By and by we shall have balloons pass over to London between sun and sun. Oh for the good old days of heavy post-coaches and speed at the rate of six miles an hour!

And Aldous Huxley wrote, "Speed provides the one genuinely modern pleasure."

So the coming of speed frightened some; elated others. What we invented in the nineteenth century was more than the sum of the parts. Not trains, not planes, not airplanes, but the all of them. It was speed -- pure, hedonistic, and inexorable speed. 

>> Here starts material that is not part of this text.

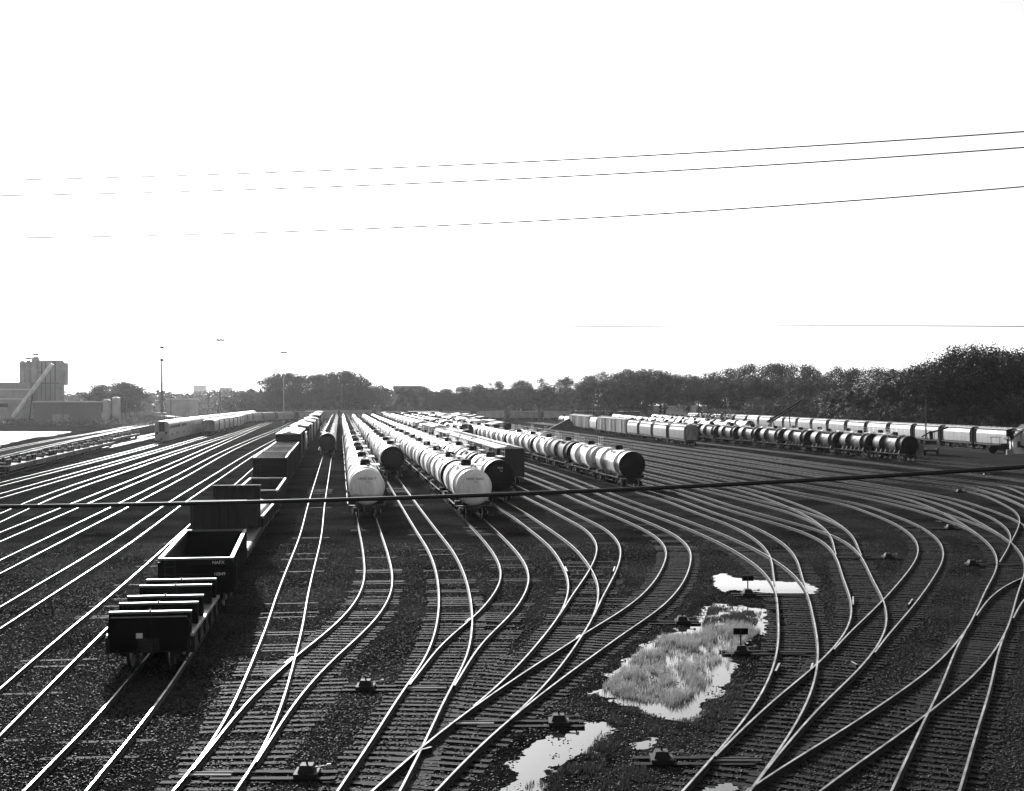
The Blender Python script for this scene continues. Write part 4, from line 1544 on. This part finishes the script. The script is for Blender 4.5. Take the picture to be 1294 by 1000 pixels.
def scatter_leaves(name, boxes, n, leaf, m, label, cat='wood'):
    r = np.random.default_rng(5)
    Vs = []
    for (x0, x1, y0, y1, hf) in boxes:
        x = r.uniform(x0, x1, n); y = r.uniform(y0, y1, n)
        hh = np.array([hf(a, b) for a, b in zip(x, y)])
        z = hh * r.random(n) ** .6
        P = np.stack([x, y, z], axis=1)
        t1 = r.normal(size=(n, 3)); t1 /= np.linalg.norm(t1, axis=1)[:, None]
        t2 = np.cross(t1, r.normal(size=(n, 3))); t2 /= np.linalg.norm(t2, axis=1)[:, None]
        s_ = leaf * r.uniform(.5, 1.3, n)[:, None]
        Vs.append(np.stack([P - t1 * s_, P + t2 * s_ * .6, P + t1 * s_, P - t2 * s_ * .6], axis=1).reshape(-1, 3))
    V = np.concatenate(Vs)
    k = len(V) // 4
    me = bpy.data.meshes.new(name)
    me.vertices.add(len(V)); me.vertices.foreach_set('co', V.ravel())
    me.loops.add(k * 4); me.loops.foreach_set('vertex_index', np.arange(k * 4))
    me.polygons.add(k); me.polygons.foreach_set('loop_start', np.arange(k) * 4)
    me.update(calc_edges=True)
    me.materials.append(m)
    o = bpy.data.objects.new(name, me)
    COL.objects.link(o)
    tag(o, label, cat, kind='stuff')


scatter_leaves('far_woods', [(-760, -330, 1150, 1250, lambda x, y: 7 + 10 * vnoise(x, y, .03) + 5 * vnoise(x, y, .11)), (-330, 60, 1150, 1250, lambda x, y: 9 + 10 * vnoise(x, y, .03) + 5 * vnoise(x, y, .11))], 30000, 1.5, M['leaf'], 'hazy woods along the far horizon')
scatter_leaves('undergrowth', [(-250, -128, 470, 560, lambda x, y: .6 + 3.6 * max(0, vnoise(x, y, .09) - .3) + 1.2 * vnoise(x, y, .5)), (-128, 40, 632, 640, lambda x, y: 3 + 5 * vnoise(x, y, .1)), (40, 260, 600, 612, lambda x, y: 2 + 6 * vnoise(x, y, .1)), (60, 190, 470, 478, lambda x, y: 2 + 6 * vnoise(x, y, .12)),
                               (60, 130, 470, 500, lambda x, y: 1 + 2 * vnoise(x, y, .1))], 22000, .28, M['weed'], 'scrubby weeds and bushes on the waste ground', 'undergrowth')

# ---------------------------------------------------------------- plant and buildings at left
def bx(mb, Y, x0, x1, yt, yb, depth, m=0, z0=None):
    """box whose near face spans photo columns x0..x1 and rows yt..yb at distance Y"""
    X0, X1 = (x0 - 647) * Y / F, (x1 - 647) * Y / F
    zt = H + RT - (yt - YH) * Y / F
    zb = max(0, H + RT - (yb - YH) * Y / F) if z0 is None else z0
    mb.box(X0, X1, Y, Y + depth, zb, zt, m)
    return X0, X1, zb, zt


YP = 560.0
pl = empty('concrete_plant', ((45 - 647) * YP / F, YP, 0))
PO = pl.location.copy()


def part(mb, name, m, root, off):
    mb.v = [(a - off[0], b - off[1], c - off[2]) for a, b, c in mb.v]
    return mb.build(name, m, root)


m_ = MB(); bx(m_, YP, 48, 75, 455.5, 560, 6, z0=0); part(m_, 'main_tower', M['concrete'], pl, PO)
for xx in (52, 57, 63, 69):
    m_ = MB(); bx(m_, YP - .5, xx, xx + .9, 457 + (xx % 3), 530, .48); part(m_, 'down_pipe', M['brick'], pl, PO)
m_ = MB(); bx(m_, YP - .4, 48, 75, 484, 485, .38); bx(m_, YP - .4, 48, 62, 470, 470.8, .38); part(m_, 'gallery', M['brick'], pl, PO)
m_ = MB()
bx(m_, YP, 75.3, 83, 458.5, 487, 3.4, z0=None); bx(m_, YP + .5, 75.2, 79, 487, 560, 2.5, z0=0)
for q in range(5):
    bx(m_, YP - .3, 75, 83.2, 463 + q * 5, 463.6 + q * 5, .28)
part(m_, 'side_tower', M['concrete'], pl, PO)


def silo(x0, x1, yt, cap=True, nm='silo'):
    X0, X1 = (x0 - 647) * YP / F, (x1 - 647) * YP / F
    zt = H + RT - (yt - YH) * YP / F
    m_ = MB(); cx = (X0 + X1) / 2; r_ = (X1 - X0) / 2
    m_.cyl((cx, YP + 2, 0), (cx, YP + 2, zt), r_, 20)
    m_.cyl((cx, YP + 2, zt), (cx, YP + 2, zt + .8), r_, 20, r1=r_ * .5)
    m_.cyl((cx, YP + 2, zt * .62), (cx, YP + 2, zt * .62 + .4), r_ + .15, 20)
    s = part(m_, nm, M['concrete'], pl, PO)
    if not cap: return s
    c = MB(); c.box(cx - 1.1, cx + 1.1, YP + 1.0, YP + 3, zt + 1.2, zt + 2.1)
    for q in (-1, 1):
        c.bar((cx + q, YP + 1.2, zt), (cx + q, YP + 1.2, zt + 1.2), .1)
    part(c, 'filter_housing', M['grey'], s, Vector((0, 0, 0)))
    s.children[0].location = -PO
    return s


silo(22.5, 30, 458, False); silo(30.3, 37.5, 457.5); silo(38, 48, 453)
m_ = MB(); bx(m_, YP - 6, -20, 38, 483, 560, 14, z0=0)
part(m_, 'mixing_hall', M['concrete'], pl, PO)
m_ = MB(); bx(m_, YP - 6.15, -20, 40, 491.5, 493, .13); bx(m_, YP - 6.15, -20, 42, 503.5, 505, .13); part(m_, 'pipe_run', M['metalroof'], pl, PO)
m_ = MB(); bx(m_, YP - 6.3, -20, 10, 510, 514.5, .12); part(m_, 'dark_opening', M['black'], pl, PO)
a = Vector(((66 - 647) * (YP - 8) / F, YP - 8, H + RT + (YH - 460) * (YP - 8) / F)); b = Vector(((16 - 647) * (YP - 10) / F, YP - 10, H + RT - (527 - YH) * (YP - 10) / F))
m_ = MB(); m_.cyl(a, b, .95, 10); part(m_, 'conveyor', M['white'], pl, PO)
m_ = MB()
mid = a.lerp(b, .52)
m_.bar((mid.x, mid.y, mid.z), (mid.x + 2, mid.y, 0), .22); m_.bar((mid.x, mid.y + 1, mid.z), (mid.x - 1.5, mid.y + 1, 0), .22)
part(m_, 'conveyor_support', M['under'], pl, PO)
tag(pl, 'tall grey concrete plant with silos and a slanting conveyor', 'industrial plant')

YB = 500.0
o0 = Vector(((90 - 647) * YB / F, YB, 0))
br = empty('brick_warehouse', o0)
m_ = MB(); X0, X1, zb, zt = bx(m_, YB, 43, 121, 508.5, 560, 7, z0=0); part(m_, 'wall', M['brick'], br, o0)
m_ = MB(); m_.box(X0 - .4, X1 + .4, YB - .4, YB + 7.4, zt, zt + .45); part(m_, 'roof', M['metalroof'], br, o0)
m_ = MB(); m_.box((66 - 647) * YB / F, (87 - 647) * YB / F, YB - .1, YB, 0, 4.4); part(m_, 'loading_bay', M['grey'], br, o0)
tag(br, 'long low dark warehouse with a bright roof edge', 'warehouse')
for (x0, x1, yt, yb, lb) in ((128.5, 138, 506, 523, 'pale upright tank beside the warehouse end, nearer the wall'), (140, 150, 503, 520, 'pale upright tank apart from the warehouse, the right one')):
    X0, X1 = (x0 - 647) * 520 / F, (x1 - 647) * 520 / F
    zt = H + RT - (yt - YH) * 520 / F
    m_ = MB(); m_.cyl(((X0 + X1) / 2, 522, 0), ((X0 + X1) / 2, 522, zt), (X1 - X0) / 2, 14); m_.cyl(((X0 + X1) / 2, 522, zt), ((X0 + X1) / 2, 522, zt + .5), (X1 - X0) / 2, 14, r1=.3)
    tag(m_.build('storage_tank', M['lgrey']), lb, 'storage tank', 'pale tanks by the warehouse')


def far_block(name, Y, x0, x1, yt, m, label, cat='building', depth=20, win=0):
    X0, X1 = (x0 - 647) * Y / F, (x1 - 647) * Y / F
    zt = H + RT - (yt - YH) * Y / F
    e = empty(name, ((X0 + X1) / 2, Y, 0))
    m_ = MB(); m_.box(X0, X1, Y, Y + depth, 0, zt); part(m_, 'wall', m, e, e.location)
    m_ = MB(); m_.box(X0 - .3, X1 + .3, Y - .3, Y + depth + .3, zt, zt + .6); part(m_, 'roof', M['metalroof'], e, e.location)
    for q in range(win):
        z = 3 + q * (zt - 5) / max(1, win)
        m_ = MB(); m_.box(X0 + 1, X1 - 1, Y - .06, Y, z, z + 1.3); part(m_, 'window_band', M['glass'], e, e.location)
    tag(e, label, cat)


far_block('distant_building', 2200, 244, 258, 487, M['concrete'], 'faint pale tall block on the left horizon', win=0)
far_block('distant_building', 2000, 277, 290, 490, M['brick'], 'faint grey block just left of the lamp mast foot', win=0)
far_block('distant_building', 820, 497, 532, 488.5, M['brick'], 'long hazy grey building in the gap between the wood clumps', win=0, depth=40)
far_block('distant_shed', 700, 88, 118, 500, M['concrete'], 'low hazy shed between plant and trees', 'shed', 25)
far_block('distant_shed', 760, 210, 240, 505, M['concrete'], 'low pale shed among the scrub left of the mast', 'shed', 20)
far_block('distant_shed', 600, 842, 880, 514.5, M['metalroof'], 'low pale shed roof under the right-hand wood', 'shed', 8)

# arched footbridge-like spoil heap / quonset by the weeds
m_ = MB()
n = 14
prof = [(-14 + 28 * k / n, 3.0 * math.sin(math.pi * k / n) ** .8 if 0 < k < n else 0) for k in range(n + 1)]
m_.prism([(x, z) for x, z in prof][::-1], 0, 10)
q = m_.build('earth_mound', M['weed']); q.location = ((203 - 647) * 560 / F, 560, 0)
tag(q, 'low dark rounded mound amid the scrub at left', 'mound')


# ---------------------------------------------------------------- masts and poles
def lamp_mast(x, ytop, label, hgt=30.5):
    Y = (hgt - H - RT) * F / (YH - ytop)
    X = (x - 647) * Y / F
    root = empty('lamp_mast', (X, Y, 0))
    p = MB(); p.cyl((0, 0, 0), (0, 0, hgt), .28, 10, r1=.12); p.build('pole', M['grey'], root)
    rg = MB()
    for k in range(12):
        a0, a1 = 2 * math.pi * k / 12, 2 * math.pi * (k + 1) / 12
        rg.bar((1.1 * math.cos(a0), 1.1 * math.sin(a0), hgt - .1), (1.1 * math.cos(a1), 1.1 * math.sin(a1), hgt - .1), .07)
    for k in range(4):
        a0 = math.pi / 2 * k
        rg.bar((0, 0, hgt - .1), (1.1 * math.cos(a0), 1.1 * math.sin(a0), hgt - .1), .05)
    rg.build('lamp_ring', M['under'], root)
    for k in range(6):
        a0 = 2 * math.pi * k / 6
        l = MB(); c, s_ = 1.25 * math.cos(a0), 1.25 * math.sin(a0)
        l.cyl((c, s_, hgt - .7), (c, s_, hgt), .5, 8, r1=.18)
        l.build('lamp', M['under'], root)
    tag(root, label, 'lamp mast', 'high lamp masts round the yard')


lamp_mast(278, 428.5, 'tallest lamp mast, rising above the passenger train')
lamp_mast(358.5, 444.5, 'lamp mast above the left edge of the wood clump')
lamp_mast(405.5, 458.5, 'faint lamp mast above the middle of the wood clump')
lamp_mast(419, 462.5, 'faint lamp mast just right of centre of the wood clump')
lamp_mast(224, 463, 'faint lamp mast between the radio mast and the tallest lamp mast')
lamp_mast(524, 470, 'very faint lamp mast above the gap in the trees')

# radio mast
Y = 620.0
X = (204.5 - 647) * Y / F
hz = lambda yy, Y=Y: H + RT + (YH - yy) * Y / F
rt = empty('radio_mast', (X, Y, 0))
m_ = MB(); m_.cyl((0, 0, 0), (0, 0, hz(455)), .75, 8, r1=.5); m_.cyl((0, 0, hz(455)), (0, 0, hz(427)), .4, 8, r1=.15); m_.build('pole', M['under'], rt)
m_ = MB()
for q in (440, 456):
    m_.box(-1.6, 1.6, -.2, .2, hz(q) - .2, hz(q) + .2); m_.box(-.9, .9, -.9, .9, hz(q) + .2, hz(q) + .9)
m_.build('antenna_arm', M['under'], rt)
m_ = MB(); m_.box(-2.2, 2.2, -1.5, 1.5, 0, 4); m_.build('base_hut', M['grey'], rt)
tag(rt, 'tall thin radio mast with short cross arms on the left skyline', 'mast')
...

I'm John Lienhard, at the University of Houston, where we're interested in the way inventive minds work.

(Theme music)

The components of this episode are all matters that are treated in other episodes. The poem by Bayard Taylor (1825-1878) is Stanza 1 of his Bedouin Song. The Aldous Huxley quote is from his Music At Night. And the Philip Hone diary entry is from Nov. 18, 1844. As we entered the twentieth century, Our fixation on speed went all the way. Arthur Buller wrote in the Dec. 19, 1923, issue of Punch,

There was a young lady named knight,
Whose speed was far faster than light;
      She set out one day
      In a relative way
And returned on the previous night.


Cazin's 'Aeolypile'

The very first figure in Achille Cazin's book on heat, La Chaleur. (Paris: Librairie Hachette et Cie 1866/1877), dramatizes rising the 19th century fixation on speed.